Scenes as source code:
>> BEGIN

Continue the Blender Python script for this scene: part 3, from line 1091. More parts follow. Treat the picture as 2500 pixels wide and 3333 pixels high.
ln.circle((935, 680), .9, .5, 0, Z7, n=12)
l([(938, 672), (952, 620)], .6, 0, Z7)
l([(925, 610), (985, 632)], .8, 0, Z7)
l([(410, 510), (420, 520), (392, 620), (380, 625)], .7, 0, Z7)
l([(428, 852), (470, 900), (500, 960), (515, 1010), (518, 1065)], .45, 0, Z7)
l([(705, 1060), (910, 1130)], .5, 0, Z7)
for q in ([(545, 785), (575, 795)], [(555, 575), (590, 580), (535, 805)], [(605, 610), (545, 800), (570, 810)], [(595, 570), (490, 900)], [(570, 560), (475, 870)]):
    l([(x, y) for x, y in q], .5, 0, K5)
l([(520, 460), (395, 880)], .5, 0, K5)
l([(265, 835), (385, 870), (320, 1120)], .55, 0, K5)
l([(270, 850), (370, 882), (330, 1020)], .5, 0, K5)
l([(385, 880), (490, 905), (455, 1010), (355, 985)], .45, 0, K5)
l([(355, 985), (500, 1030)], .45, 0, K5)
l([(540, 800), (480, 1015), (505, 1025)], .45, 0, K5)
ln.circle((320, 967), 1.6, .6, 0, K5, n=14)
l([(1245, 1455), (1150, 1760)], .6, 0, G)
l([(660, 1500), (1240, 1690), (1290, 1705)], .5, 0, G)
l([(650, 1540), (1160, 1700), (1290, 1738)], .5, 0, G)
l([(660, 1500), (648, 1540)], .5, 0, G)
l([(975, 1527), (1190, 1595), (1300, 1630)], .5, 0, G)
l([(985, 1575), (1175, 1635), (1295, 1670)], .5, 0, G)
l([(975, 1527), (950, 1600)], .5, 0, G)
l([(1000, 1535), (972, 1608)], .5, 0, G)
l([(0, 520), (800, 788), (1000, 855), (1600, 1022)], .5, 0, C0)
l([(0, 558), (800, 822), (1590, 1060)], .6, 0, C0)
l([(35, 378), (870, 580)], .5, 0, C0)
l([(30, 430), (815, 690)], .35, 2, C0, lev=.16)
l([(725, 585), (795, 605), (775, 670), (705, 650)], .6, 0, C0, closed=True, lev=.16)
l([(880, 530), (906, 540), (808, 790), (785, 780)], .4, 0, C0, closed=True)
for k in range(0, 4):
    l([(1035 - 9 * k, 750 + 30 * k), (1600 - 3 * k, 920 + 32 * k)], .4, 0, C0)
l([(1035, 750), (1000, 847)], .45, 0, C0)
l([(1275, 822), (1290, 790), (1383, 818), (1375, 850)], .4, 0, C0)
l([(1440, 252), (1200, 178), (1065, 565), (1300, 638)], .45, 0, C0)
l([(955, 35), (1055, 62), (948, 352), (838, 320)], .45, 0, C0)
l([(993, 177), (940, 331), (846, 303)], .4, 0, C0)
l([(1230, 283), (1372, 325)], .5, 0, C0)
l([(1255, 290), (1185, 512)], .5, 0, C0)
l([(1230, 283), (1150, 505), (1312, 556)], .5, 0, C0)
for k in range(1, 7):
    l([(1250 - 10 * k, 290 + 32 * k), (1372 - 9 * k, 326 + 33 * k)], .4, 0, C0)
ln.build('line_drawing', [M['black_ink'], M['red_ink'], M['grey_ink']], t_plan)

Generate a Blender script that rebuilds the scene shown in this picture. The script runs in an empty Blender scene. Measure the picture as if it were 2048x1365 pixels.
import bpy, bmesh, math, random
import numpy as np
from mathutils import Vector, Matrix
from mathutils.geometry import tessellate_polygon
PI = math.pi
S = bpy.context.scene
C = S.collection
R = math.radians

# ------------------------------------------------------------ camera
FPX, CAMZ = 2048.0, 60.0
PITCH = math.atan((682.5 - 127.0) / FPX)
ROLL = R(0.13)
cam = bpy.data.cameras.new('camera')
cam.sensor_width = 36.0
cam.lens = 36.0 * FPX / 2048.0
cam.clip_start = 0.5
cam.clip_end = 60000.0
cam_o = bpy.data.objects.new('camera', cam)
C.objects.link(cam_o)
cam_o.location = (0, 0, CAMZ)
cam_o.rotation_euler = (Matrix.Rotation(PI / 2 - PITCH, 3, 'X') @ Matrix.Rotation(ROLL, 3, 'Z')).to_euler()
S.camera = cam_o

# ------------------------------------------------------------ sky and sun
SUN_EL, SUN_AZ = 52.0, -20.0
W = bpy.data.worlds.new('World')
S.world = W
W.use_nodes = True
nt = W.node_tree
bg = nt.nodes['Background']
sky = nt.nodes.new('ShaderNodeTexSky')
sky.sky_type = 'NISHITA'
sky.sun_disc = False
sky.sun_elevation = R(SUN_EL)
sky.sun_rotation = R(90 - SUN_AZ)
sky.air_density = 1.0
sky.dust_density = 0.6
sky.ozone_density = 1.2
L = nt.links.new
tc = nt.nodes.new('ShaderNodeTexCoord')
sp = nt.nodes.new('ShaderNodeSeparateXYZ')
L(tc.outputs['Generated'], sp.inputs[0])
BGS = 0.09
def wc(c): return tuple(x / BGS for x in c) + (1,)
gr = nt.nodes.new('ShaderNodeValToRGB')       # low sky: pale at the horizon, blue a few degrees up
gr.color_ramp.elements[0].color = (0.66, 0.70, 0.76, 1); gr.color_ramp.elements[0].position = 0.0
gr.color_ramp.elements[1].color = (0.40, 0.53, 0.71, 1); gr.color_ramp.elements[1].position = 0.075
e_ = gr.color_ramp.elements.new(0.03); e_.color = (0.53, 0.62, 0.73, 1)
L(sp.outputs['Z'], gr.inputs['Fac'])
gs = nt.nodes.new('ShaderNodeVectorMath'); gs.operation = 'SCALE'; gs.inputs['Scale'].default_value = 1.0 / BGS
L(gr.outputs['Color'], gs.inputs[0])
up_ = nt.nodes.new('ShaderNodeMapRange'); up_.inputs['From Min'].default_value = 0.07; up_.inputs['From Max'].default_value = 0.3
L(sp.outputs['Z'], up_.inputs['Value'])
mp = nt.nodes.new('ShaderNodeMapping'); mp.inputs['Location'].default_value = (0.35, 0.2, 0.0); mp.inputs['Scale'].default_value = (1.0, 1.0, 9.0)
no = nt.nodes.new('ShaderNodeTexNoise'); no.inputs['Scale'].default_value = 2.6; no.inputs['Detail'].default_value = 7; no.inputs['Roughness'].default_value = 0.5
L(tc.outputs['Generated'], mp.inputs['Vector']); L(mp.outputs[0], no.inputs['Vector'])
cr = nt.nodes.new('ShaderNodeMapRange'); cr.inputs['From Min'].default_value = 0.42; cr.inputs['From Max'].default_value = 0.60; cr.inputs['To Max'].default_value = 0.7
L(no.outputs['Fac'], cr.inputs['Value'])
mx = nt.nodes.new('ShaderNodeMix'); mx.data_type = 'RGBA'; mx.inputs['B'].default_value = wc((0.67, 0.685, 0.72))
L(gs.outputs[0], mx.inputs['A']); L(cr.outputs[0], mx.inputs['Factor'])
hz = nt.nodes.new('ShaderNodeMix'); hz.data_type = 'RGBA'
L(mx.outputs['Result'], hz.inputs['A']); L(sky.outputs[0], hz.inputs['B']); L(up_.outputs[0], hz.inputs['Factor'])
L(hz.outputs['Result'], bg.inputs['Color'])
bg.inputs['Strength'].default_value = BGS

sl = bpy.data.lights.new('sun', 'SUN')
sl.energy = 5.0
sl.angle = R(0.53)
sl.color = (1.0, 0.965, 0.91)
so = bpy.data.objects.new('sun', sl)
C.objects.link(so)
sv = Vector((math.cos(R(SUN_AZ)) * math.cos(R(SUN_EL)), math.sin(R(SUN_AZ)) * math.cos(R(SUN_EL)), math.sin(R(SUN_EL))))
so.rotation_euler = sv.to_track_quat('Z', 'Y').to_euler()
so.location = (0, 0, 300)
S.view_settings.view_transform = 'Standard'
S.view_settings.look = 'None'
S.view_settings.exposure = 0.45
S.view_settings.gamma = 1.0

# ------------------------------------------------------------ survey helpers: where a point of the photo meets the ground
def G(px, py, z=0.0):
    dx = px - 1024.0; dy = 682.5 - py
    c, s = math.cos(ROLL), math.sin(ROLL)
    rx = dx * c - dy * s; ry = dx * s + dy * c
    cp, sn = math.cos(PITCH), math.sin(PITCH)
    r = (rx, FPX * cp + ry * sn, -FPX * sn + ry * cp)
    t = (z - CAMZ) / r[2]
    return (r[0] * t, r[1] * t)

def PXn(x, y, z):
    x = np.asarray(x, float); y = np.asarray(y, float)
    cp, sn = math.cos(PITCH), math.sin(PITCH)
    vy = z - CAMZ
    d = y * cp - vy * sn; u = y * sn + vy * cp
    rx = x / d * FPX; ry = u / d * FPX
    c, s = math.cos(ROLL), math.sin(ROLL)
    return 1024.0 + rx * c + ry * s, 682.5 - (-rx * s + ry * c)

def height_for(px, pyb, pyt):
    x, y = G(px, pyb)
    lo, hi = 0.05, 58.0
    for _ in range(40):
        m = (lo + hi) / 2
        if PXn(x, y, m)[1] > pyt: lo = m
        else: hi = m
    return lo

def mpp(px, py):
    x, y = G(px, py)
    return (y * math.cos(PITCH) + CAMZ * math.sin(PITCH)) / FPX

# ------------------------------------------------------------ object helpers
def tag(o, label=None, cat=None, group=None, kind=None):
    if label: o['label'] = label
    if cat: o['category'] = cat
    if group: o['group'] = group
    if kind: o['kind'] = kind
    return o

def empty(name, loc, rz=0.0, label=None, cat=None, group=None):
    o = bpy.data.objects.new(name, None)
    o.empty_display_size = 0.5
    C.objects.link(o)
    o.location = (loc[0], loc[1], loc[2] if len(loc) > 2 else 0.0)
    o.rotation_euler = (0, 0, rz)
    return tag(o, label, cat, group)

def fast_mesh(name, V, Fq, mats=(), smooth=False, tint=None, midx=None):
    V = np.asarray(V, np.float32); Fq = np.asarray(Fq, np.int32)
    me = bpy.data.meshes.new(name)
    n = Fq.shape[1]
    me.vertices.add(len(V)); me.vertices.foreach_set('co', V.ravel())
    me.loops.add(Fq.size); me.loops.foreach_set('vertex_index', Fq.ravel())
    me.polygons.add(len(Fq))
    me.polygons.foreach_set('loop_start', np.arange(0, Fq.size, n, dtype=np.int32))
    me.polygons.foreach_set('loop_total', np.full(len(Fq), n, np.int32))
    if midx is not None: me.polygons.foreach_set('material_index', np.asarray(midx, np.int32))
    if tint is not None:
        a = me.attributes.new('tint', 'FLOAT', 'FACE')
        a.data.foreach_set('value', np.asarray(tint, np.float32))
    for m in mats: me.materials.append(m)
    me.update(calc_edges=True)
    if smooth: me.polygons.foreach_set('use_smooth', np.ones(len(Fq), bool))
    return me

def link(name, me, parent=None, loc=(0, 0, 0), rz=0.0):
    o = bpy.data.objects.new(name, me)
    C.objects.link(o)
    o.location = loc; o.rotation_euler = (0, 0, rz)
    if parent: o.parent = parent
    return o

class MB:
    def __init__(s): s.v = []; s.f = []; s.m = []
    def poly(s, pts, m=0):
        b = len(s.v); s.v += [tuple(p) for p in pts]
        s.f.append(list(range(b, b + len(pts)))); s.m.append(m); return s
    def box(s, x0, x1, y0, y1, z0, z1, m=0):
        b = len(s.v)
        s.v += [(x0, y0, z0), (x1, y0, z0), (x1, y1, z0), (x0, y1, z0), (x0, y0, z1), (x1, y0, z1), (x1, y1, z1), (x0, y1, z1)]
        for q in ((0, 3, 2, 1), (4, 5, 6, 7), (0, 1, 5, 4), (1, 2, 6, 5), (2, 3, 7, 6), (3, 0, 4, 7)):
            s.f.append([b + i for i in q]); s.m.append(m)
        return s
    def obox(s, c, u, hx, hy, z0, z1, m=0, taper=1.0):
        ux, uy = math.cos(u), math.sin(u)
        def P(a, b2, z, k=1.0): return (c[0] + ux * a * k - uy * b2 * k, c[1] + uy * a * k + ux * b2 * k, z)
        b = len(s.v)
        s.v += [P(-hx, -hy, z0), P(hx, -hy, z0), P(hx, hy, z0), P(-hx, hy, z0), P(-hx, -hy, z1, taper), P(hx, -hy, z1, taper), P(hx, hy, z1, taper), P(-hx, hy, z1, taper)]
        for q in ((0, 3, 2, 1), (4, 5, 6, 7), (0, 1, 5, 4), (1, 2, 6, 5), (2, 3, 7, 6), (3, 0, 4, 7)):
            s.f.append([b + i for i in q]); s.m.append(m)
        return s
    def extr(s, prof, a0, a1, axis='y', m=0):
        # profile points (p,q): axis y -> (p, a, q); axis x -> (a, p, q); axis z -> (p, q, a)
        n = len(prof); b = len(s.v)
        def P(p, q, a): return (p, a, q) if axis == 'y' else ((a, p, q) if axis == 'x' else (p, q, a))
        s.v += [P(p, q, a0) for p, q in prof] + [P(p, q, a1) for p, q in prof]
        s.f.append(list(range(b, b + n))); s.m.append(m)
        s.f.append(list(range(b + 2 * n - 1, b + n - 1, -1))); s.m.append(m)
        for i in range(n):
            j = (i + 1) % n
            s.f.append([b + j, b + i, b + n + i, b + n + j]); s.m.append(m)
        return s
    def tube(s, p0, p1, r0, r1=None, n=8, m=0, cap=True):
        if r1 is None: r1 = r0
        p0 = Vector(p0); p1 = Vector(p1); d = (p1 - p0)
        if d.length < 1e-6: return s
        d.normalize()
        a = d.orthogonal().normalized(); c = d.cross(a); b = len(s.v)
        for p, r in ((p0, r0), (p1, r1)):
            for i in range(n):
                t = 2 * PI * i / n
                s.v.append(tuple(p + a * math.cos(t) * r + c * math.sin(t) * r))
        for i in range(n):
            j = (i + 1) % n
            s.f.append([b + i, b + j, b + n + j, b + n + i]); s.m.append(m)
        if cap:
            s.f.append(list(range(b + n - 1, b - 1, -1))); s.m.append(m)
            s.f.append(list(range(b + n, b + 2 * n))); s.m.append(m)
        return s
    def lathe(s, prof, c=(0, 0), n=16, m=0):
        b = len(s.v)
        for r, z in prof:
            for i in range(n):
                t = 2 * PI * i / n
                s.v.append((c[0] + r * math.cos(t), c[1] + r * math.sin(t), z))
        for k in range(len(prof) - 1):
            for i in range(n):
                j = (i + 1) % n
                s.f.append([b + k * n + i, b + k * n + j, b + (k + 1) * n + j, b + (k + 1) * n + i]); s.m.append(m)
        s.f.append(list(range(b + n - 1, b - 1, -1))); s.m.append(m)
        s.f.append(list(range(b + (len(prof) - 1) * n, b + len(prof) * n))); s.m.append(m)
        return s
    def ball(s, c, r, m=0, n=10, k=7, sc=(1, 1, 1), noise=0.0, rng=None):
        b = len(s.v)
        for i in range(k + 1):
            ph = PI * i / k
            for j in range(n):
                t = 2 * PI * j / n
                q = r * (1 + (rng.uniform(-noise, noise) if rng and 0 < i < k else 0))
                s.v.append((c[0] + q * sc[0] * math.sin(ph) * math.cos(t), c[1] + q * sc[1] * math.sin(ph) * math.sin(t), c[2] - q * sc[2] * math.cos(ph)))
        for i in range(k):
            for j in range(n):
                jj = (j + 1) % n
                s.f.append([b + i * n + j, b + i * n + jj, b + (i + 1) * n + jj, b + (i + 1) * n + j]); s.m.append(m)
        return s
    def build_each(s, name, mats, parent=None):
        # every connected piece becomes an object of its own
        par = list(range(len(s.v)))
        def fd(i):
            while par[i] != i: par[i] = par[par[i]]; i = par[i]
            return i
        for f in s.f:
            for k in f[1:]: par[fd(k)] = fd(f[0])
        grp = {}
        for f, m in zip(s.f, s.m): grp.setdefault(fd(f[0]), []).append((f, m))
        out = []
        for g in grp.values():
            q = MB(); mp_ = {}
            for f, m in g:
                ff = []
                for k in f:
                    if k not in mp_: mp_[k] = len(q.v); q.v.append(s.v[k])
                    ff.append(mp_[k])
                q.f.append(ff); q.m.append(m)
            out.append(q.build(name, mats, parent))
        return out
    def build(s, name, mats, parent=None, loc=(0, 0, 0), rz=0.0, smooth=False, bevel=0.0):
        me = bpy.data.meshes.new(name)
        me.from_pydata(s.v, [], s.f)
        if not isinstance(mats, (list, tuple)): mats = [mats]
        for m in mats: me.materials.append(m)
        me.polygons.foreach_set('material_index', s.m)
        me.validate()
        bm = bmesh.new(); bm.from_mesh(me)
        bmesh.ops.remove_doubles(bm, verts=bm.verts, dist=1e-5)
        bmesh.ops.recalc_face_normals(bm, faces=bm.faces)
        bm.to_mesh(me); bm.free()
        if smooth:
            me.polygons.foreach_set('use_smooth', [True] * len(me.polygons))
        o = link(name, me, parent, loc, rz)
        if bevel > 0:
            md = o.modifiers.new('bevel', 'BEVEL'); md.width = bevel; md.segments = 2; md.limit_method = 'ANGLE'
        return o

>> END

Your goal: Start at the line with "Generate a Blender" and stop after the line with "S.camera = cam_o". Repeat exactly the lines in that range.

The output:
Generate a Blender script that rebuilds the scene shown in this picture. The script runs in an empty Blender scene. Measure the picture as if it were 2048x1365 pixels.
import bpy, bmesh, math, random
import numpy as np
from mathutils import Vector, Matrix
from mathutils.geometry import tessellate_polygon
PI = math.pi
S = bpy.context.scene
C = S.collection
R = math.radians

# ------------------------------------------------------------ camera
FPX, CAMZ = 2048.0, 60.0
PITCH = math.atan((682.5 - 127.0) / FPX)
ROLL = R(0.13)
cam = bpy.data.cameras.new('camera')
cam.sensor_width = 36.0
cam.lens = 36.0 * FPX / 2048.0
cam.clip_start = 0.5
cam.clip_end = 60000.0
cam_o = bpy.data.objects.new('camera', cam)
C.objects.link(cam_o)
cam_o.location = (0, 0, CAMZ)
cam_o.rotation_euler = (Matrix.Rotation(PI / 2 - PITCH, 3, 'X') @ Matrix.Rotation(ROLL, 3, 'Z')).to_euler()
S.camera = cam_o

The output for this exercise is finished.